Nelson Institute for International and Public Affairs


Mission
Nelson Institute for International and Public Affairs is a concrete manifestation of James Madison University's commitment to meet both the educational requirements of its students in a changing world and its own need to respond to the "real world" challenges faced by society today.


Goals
The institute advances several university priorities:

 

  • offering quality academic programs.
  • being innovative in developing programs.
  • developing optimal student competencies in written and communication, critical thinking, information systems, and quantitative literacy.


Activities
The Nelson Institute Seminars provide justice studies majors and other interested JMU students the opportunity to engage in directed, practical, problem-solving exercises in the field of justice studies in small group ("task force") settings under the supervision of a faculty member. The seminars provide a space where students are charged with finding a solution to a contemporary policy problem. They offer a unique opportunity for students to engage in policy-oriented research that integrates classroom instruction, out-of-class group learning activities, and civic engagement and service learning opportunities. The institute also provides students with the opportunity to present their findings to a regional or national audience.

 

As a complement to the seminars, the Nelson Institute brings guest speakers to JMU who are experts in the subject of the seminar to enhance the learning experience.

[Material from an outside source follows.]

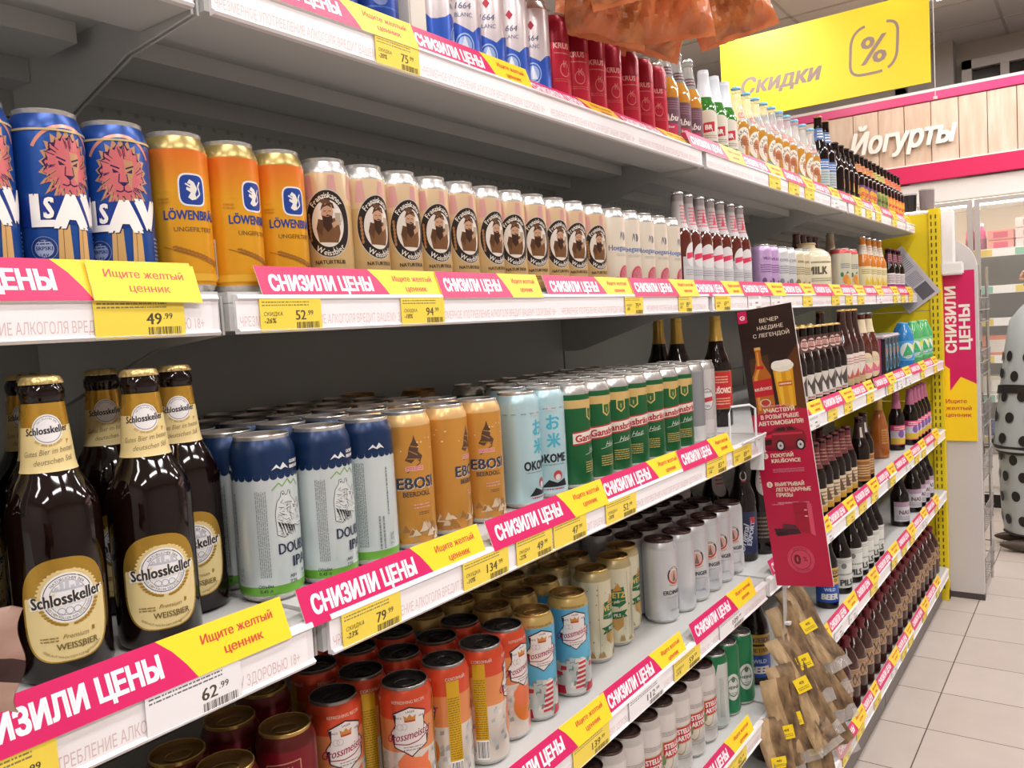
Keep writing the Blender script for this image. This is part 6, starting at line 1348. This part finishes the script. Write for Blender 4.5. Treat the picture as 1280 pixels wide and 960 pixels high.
    pr = [(62, 1475), (112, 1430), (166, 1360), (192, 1200), (216, 1000), (242, 800), (264, 615), (266, 600), (226, 585), (228, 400), (220, 200), (208, 100)]
    prz = list(reversed(pr)); rf = prof_r(prz)
    m = MB(); b0 = len(m.v); n = 48
    for r, z in prz:
        for j in range(n):
            a = 2*PI*j/n; q = r*(1+.03*math.sin(6*a)*(1 if z < 600 else .3)); m.v.append((q*.001*math.sin(a), -q*.00078*math.cos(a), z*.001))
    for i in range(len(prz)-1):
        for j in range(n): m.face((b0+i*n+j, b0+i*n+(j+1) % n, b0+(i+1)*n+(j+1) % n, b0+(i+1)*n+j), gr, True)
    R = random.Random(8); A = Art()
    for i in range(13):
        for j in range(9):
            u, v = -640+i*104+(52 if j % 2 else 0)+R.uniform(-16, 16), 200+j*120+R.uniform(-14, 14)
            if v < 1290: A.ell(u, v, 25, 31, bk, 20)
    def dm(u, v, l):
        a = u/205; r = (rf(v)+8)*.001; return (r*math.sin(a), -r*.78*math.cos(a), v*.001)
    m.decal(A, dm, 18, 18); d = link('dress', m.mesh('dress'), t)
    m = MB()
    for z0, z1, sl in ((590, 640, 10), (930, 980, -10)):
        bb = len(m.v)
        for j in range(n):
            a = 2*PI*j/n
            for z in (z0, z1): r = (rf(z)+12)*.001; m.v.append((r*math.sin(a), -r*.78*math.cos(a), (z+sl*math.sin(2*a))*.001))
        for j in range(n): k = (j+1) % n; m.face((bb+2*j, bb+2*k, bb+2*k+1, bb+2*j+1), bk, True)
        link('band', m.mesh('band'), d); m = MB()
    m.tube([((rf(104)+4)*.001*math.sin(2*PI*j/n), -(rf(104)+4)*.00078*math.cos(2*PI*j/n), .102) for j in range(n)], .007, bk, 6, True)
    link('hem', m.mesh('hem'), d)
    for s in (-1, 1):
        m = MB(); bb = bmesh.new(); bmesh.ops.create_uvsphere(bb, u_segments=20, v_segments=12, radius=1)
        for v in bb.verts:
            x, y, z = v.co; v.co = (-.105+x*.150, s*.107+y*.045*(1-.35*max(0, -x)), max(.0, .04+z*.04*(1 if x > 0 else 1-.3*abs(x))))
        m.bm(bb, M('#4a3c34', .4), True); bb.free(); link('shoe', m.mesh('shoe'), t)
    t.rotation_euler = (0, 0, -1.35)
build_person()
DUP = {k: v for k, v in ALL_LABELS.items() if v > 1}
if DUP: print('DUPLICATE LABELS', DUP)
LW = [o['label'] for o in COL.objects if o.get('label') and not o.parent and not 4 <= len(o['label'].split()) <= 16]
if LW: print('LABEL LENGTH', LW[:10])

Funding is made available to help students present their research at regional and national conferences as well as to travel to talk with government, NGO and private sector officials about the policy problem they are working on. Students present their results at a variety of venues including the College of Arts and Letters' student conference, Mad Rush, the conference organized by the Department of Foreign Languages and Literatures and Cultures, and regional conferences such as the Virginia Social Science Association meeting.